I know I'm not so far north and/or west as the folks you mentioned, but northwest enough that I don't live in an area with any Civil War history attached to it. My mom and her family grew up in Oklahoma, and I have a lot of ancestors from the South. I grew up at least hearing about that era a lot, and I've always been interested in it.
I don't think it ever could hold the same meaning for me as it does for you or others who are literally surrounded by memorials and battle sites and museums and just the Southern life in general. But for me, there's definitely a fascination with it all, a certain sentimental feeling about it. There's a tragic romance about it, for me. I'm sure a part of that is due to having watched/read Gone With the Wind (though reading it is such an entirely different experience than watching the film- the film is good, but the book is excellent and far more detailed about the war itself rather than Scarlett's screwed up love life). Another good book is The Widow of the South (which reminds me I should read that again). Anyway, my point is, my view of the Civil War is probably skewed, and I admit I don't know a whole lot about it, but it's definitely interesting and important to me.

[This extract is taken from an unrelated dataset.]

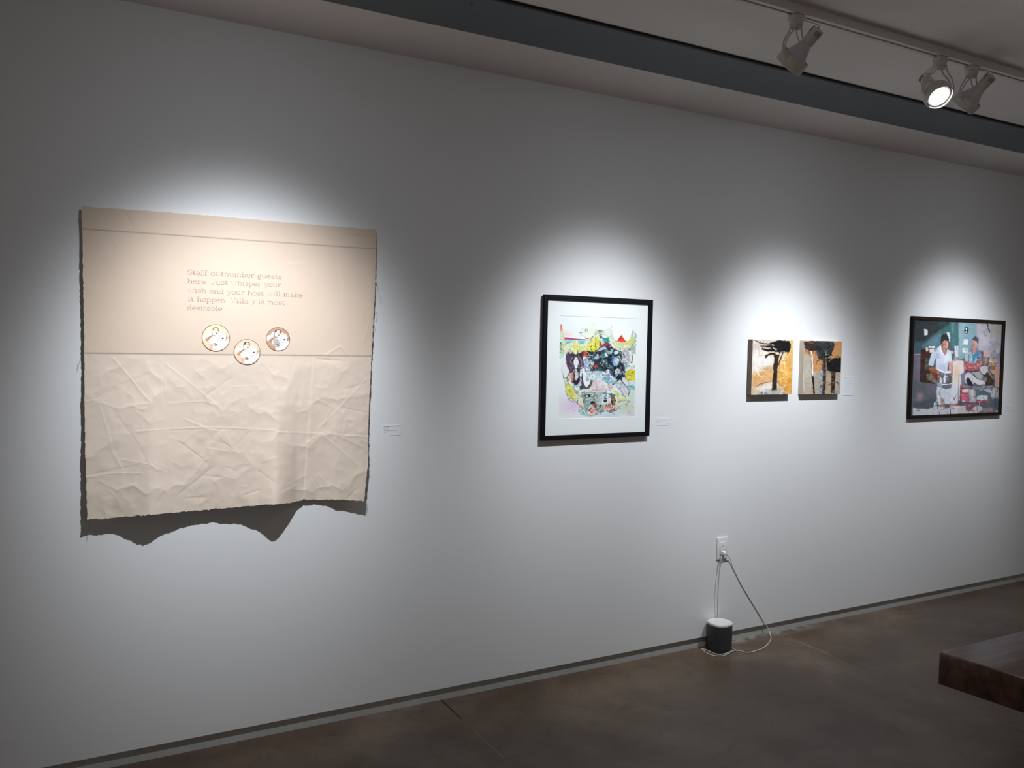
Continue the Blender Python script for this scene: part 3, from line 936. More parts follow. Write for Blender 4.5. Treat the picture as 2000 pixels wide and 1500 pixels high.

When I was 17, I went on vacation with my mom, aunt, and grandma- we drove from here to Georgia and South Carolina and visited some of the old plantations and cemeteries and Fort Sumter and...I dunno, a heck of a lot of places connected to that time period and the war. It was a really amazing opportunity, I recognized that even as a teenager, and I'd love to go back and have more time to just see everything. To me, everything east and south of Kansas is like a fairy tale world...the land itself, the veil of green on everything, the history, the homes...I'm in love with it. There's just something awe-inspiring about standing in a place where men fought and died for what they believed in, something tragic about seeing slave cabins all lined up out of sight of the mansion on a plantation, something mystical about being surrounded by giant oaks and magnolias draped with Spanish moss and imagining a farewell scene between a soldier and a Southern belle in her hoopskirts (that might be Gone With the Wind getting to me again...).
Um...so...short answer: Yes, it holds meaning to some people over this way.